Con todos estos elementos, con esta distancia que finalmente revela una mirada personal, con ese filtro de sentimientos que poco a poco va revelando su verdadero rostro, Stahl irá adentrándose en la emotividad de su historia, que se muestra en toda su plenitud en una larga secuencia que puede sin duda ubicarse entre las mejores páginas del género en dicha década. Me estoy refiriendo a aquella desarrollada en Paris en la que Helen está desolada tras comprobar la irreversibilidad de su ceguera. A solas, decide abrir el balcón con la evidente intención de suicidarse. En ese momento se abre la puerta de su habitación y penetra de nuevo Bob –entonces aún bajo la denominación de rr. Roberts-. Ella se alegra de esta inesperada aparición y queda conmovida por el arrobo que le muestra el joven. La secuencia se torna emotiva y adquiere toda su intensidad cuando Joyce, la hijastra de la invidente -que despreciaba y desconfiaba de Merrick-, contempla sin que él lo advierta la sinceridad de su actitud, algo que este le agradece, antes de pasear con Helen y pasar ambos una noche inolvidable en la que le explica todos los pormenores de la ciudad, descubriendo ante ella su auténtica identidad –cosa que Helen en el fondo intuía- y pedirla en matrimonio.
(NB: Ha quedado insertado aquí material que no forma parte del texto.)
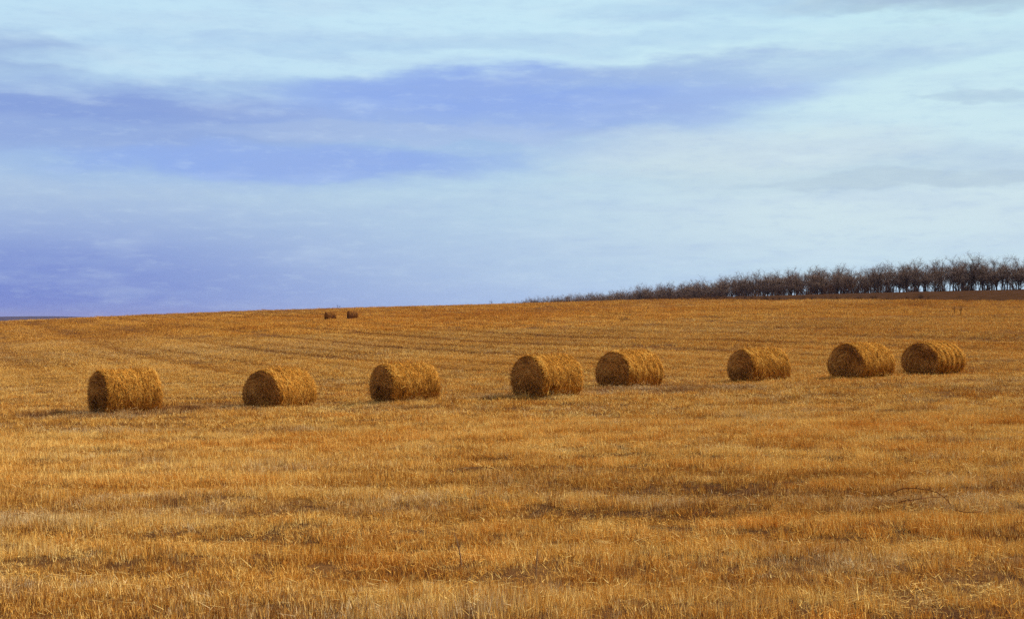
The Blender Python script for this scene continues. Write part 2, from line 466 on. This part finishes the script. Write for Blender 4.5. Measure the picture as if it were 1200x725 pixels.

Los momentos de la velada parisina de ambos tienen el sello del mejor cine romántico, y solo podremos hasta la conclusión del film, alcanzar hasta un fragmento de similar intensidad, como es el encuentro de ambos tras la operación que Merrick formula a su amada. Pero es incluso en ese instante tan definitorio, cuando queda clara la postura de Stahl ante su obra; sobriedad, durabilidad del plano y contención narrativa, al servicio de un instante de felicidad compartida que es mostrado con tanta desnudez como conmovedora eficacia. Un título francamente magnífico, que me invita a intentar proseguir el difícil sendero de acercarme a la obra de su artífice.

 

Calificación: 3’5

 

1 comentario

Corso -

Gracias por tu apreciación sobre este titulo, estoy de-acuerdo con lo aquí escrito, un peliculón la verdad, gracias por poder acercarnos comentarios e Historias sobre el mejor cine jamas hecho el clásico, un saludo y gracias por tu tiempo aquí empleado.